ТРОФИМОВ. Дойду. (Пауза.) Дойду, или укажу другим путь, как дойти.
Слышно, как вдали стучат топором по дереву
ЛОПАХИН. Ну, прощай, голубчик. Пора ехать. Мы друг перед другом нос дерем, а жизнь знай себе проходит. Когда я работаю подолгу, без устали, тогда мысли полегче, и кажется, будто мне тоже известно, для чего я существую.

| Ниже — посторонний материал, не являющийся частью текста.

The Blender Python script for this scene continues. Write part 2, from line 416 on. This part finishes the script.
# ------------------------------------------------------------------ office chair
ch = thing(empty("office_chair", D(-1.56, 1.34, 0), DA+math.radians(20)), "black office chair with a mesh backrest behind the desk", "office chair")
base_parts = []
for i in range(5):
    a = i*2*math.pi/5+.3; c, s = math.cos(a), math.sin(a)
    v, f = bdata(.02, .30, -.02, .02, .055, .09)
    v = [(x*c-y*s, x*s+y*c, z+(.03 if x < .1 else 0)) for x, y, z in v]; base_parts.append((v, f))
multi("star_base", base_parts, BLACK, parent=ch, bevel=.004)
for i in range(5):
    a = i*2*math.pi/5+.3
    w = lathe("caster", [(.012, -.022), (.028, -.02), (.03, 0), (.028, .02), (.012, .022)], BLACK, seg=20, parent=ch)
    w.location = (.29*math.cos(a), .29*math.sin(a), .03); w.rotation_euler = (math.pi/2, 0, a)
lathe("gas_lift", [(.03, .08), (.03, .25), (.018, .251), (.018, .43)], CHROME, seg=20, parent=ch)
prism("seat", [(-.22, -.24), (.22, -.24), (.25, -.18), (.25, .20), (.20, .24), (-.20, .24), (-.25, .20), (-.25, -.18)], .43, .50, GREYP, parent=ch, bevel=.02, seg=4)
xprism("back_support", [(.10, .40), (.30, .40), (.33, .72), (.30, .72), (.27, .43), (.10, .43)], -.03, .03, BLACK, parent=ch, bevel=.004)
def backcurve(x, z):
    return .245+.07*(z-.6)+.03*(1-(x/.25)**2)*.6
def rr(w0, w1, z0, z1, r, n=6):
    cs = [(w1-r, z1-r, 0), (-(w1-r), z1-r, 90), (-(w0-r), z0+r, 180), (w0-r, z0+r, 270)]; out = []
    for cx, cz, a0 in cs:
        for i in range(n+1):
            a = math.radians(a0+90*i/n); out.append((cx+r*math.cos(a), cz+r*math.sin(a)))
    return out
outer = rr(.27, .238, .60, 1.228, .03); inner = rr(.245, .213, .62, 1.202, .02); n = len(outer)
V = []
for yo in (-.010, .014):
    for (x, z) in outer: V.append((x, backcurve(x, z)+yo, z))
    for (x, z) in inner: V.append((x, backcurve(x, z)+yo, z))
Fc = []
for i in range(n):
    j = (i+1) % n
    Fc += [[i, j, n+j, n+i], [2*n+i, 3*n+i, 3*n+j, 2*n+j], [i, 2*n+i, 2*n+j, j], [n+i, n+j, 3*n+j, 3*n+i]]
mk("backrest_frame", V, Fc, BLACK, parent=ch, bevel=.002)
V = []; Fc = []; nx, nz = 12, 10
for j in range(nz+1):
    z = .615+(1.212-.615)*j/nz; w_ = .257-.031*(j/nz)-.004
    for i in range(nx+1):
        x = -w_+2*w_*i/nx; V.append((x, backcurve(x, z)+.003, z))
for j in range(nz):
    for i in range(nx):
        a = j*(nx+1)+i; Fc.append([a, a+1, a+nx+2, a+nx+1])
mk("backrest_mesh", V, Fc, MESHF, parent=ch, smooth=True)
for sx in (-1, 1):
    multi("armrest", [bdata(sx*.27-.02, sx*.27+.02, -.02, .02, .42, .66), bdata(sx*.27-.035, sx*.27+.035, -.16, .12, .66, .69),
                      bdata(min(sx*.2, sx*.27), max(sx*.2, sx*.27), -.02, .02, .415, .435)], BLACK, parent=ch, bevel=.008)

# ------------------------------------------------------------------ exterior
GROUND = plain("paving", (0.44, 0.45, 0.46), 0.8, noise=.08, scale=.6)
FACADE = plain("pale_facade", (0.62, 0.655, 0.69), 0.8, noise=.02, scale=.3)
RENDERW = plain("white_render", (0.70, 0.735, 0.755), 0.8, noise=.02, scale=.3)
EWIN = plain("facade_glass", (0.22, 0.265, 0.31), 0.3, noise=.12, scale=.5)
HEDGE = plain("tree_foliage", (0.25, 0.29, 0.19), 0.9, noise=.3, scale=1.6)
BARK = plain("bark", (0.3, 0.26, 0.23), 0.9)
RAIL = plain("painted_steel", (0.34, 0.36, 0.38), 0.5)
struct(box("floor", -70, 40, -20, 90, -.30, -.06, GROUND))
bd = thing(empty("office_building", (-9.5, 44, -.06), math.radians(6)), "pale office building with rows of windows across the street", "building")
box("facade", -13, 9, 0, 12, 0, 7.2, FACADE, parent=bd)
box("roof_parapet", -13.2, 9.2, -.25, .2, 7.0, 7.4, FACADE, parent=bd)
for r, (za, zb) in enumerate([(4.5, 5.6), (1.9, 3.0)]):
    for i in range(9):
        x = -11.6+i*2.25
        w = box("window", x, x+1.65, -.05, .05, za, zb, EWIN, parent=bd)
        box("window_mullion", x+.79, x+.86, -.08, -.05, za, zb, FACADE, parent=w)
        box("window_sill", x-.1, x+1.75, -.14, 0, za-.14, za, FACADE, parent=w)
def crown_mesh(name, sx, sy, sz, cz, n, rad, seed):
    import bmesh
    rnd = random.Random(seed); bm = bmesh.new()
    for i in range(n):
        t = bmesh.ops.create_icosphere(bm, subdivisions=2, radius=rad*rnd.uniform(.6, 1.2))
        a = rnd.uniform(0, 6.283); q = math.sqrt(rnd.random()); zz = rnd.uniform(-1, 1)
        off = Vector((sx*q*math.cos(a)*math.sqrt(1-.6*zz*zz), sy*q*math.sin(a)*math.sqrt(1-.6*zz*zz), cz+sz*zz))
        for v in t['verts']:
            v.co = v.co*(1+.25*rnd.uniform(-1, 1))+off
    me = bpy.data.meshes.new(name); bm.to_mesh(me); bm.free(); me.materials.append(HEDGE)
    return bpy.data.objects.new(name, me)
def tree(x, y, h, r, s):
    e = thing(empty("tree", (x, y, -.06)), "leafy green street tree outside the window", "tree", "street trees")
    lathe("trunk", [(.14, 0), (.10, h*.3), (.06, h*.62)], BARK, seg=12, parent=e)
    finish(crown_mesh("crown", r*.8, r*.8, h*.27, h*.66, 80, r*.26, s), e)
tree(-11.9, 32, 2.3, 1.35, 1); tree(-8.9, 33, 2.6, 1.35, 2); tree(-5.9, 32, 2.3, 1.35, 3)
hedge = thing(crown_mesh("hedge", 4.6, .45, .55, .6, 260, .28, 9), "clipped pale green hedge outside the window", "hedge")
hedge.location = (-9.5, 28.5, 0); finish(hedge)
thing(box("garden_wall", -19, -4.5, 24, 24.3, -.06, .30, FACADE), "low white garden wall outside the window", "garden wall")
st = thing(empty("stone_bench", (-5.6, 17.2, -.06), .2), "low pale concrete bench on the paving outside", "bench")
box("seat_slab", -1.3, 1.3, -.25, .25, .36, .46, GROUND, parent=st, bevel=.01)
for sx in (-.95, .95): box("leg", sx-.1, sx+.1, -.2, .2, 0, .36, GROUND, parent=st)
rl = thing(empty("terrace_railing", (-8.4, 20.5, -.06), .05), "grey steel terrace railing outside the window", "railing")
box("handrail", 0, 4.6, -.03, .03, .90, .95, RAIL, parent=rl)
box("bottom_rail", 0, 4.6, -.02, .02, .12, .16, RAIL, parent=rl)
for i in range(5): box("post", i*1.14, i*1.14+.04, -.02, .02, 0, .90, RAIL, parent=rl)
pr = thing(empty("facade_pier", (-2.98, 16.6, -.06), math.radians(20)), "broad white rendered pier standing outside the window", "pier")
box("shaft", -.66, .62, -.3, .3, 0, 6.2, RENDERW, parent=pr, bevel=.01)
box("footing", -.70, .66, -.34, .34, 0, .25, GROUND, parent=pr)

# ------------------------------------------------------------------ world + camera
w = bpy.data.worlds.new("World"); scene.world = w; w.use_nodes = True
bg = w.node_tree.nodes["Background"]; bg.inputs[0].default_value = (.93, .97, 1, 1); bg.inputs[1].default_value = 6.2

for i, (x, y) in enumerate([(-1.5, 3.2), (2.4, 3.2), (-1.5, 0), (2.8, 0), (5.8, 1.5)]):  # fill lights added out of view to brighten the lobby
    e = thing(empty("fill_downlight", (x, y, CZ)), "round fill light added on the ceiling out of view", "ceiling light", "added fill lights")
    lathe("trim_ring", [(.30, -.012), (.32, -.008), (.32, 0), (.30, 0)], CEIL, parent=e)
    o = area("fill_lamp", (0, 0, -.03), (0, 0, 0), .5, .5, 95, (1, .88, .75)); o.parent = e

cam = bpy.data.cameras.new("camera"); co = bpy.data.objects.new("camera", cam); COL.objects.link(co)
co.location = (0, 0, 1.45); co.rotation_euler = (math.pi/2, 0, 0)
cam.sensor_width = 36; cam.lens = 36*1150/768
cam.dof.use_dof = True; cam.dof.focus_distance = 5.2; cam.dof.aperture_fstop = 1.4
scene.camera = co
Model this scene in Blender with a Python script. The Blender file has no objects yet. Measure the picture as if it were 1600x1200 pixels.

Тут гениально все! Как просто и легко выявлена суть того, о чем написана пьеса. Пресловутая "польза", прагматизм убивают свободу личности, которую может дать только примат духовности. Искомая для Ермолая Лопахина гармония
, как оказывается, лежит не в победах над деригановыми, не в превращении бесполезных садов в доходные дачные поселки, не в той кипучей деятельности, которой он отдает себя, вставая в пятом часу и не покладая рук (все "размахивая" ими!) до вечера. В чем же? Этого Лопахин не знает, еще не может понять, но тревожно чувствует свою ошибку и потому защищается, чтобы не признать своего духовного краха: "Когда я работаю подолгу, без устали, тогда мысли полегче, и кажется, будто мне тоже известно, для чего я существую". Какое грустное признание!В этом замечательном диалоге заключен и ответ на то, что такое Петя Трофимов по главному счету. Нам еще предстоит разобраться, какое место занимает Петя в пьесе и как проживает свою жизнь в ней. Пока же поговорим лишь о самом главном. Во втором акте Петя произносит речи, которые могут показаться довольно трескучими, а сцена с Аней попахивает вроде бы безответственной пропагандистской болтовней; в третьем акте Петя вроде бы скомпрометирован автором в сцене с Любовью Андреевной, завершающейся нелепым падением с лестницы под дружный смех; и когда в четвертом действии, в минуту прощания с Лопахиным он снова начинает вроде бы бодрую прожектерскую речь, можно принять и ее за новое словоизвержение прогрессиста-болтуна. Человечество идет к высшей правде, и он, Петя Трофимов, оказывается, в первых рядах. Вон как помпезно! "Дойдешь?" - спрашивает Лопахин вовсе без обычной насмешливости. Ему сейчас не до нее, он задает вопрос о собственной жизни. "Дойду", - отвечает Петя без всяких восклицательных знаков, просто и серьезно. И тут Чехов предлагает нам паузу, после которой Петя добавляет: "Дойду, или укажу другим путь, как дойти". Пауза эта гениальна потому, что ею определена мера ответственности последующих слов. Нет, Петя Трофимов не болтун, не прекраснословный пустобрех, бряцающий модными и шибко прогрессивными словечками и мыслишками. И почувствовав эту меру петиной ответственности, трудность этой убежденности и готовность "не дойти", т.е. отдать жизнь за нее, скажет Лопахин свою не очень-то уверенную фразу, что и ему кажется, что он знает, зачем живет. Вот, стало быть, из какой "кормушки" надо искать объяснения Пети Трофимова, его речей, его поступков и того, почему из "совсем мальчика, милого студентика" он так скоро превратился в "облезлого барина".
Однако нельзя пройти мимо ремарки Чехова после слов Пети "Дойду, или укажу путь другим, как дойти":
Слышно, как вдали стучат топором по дереву.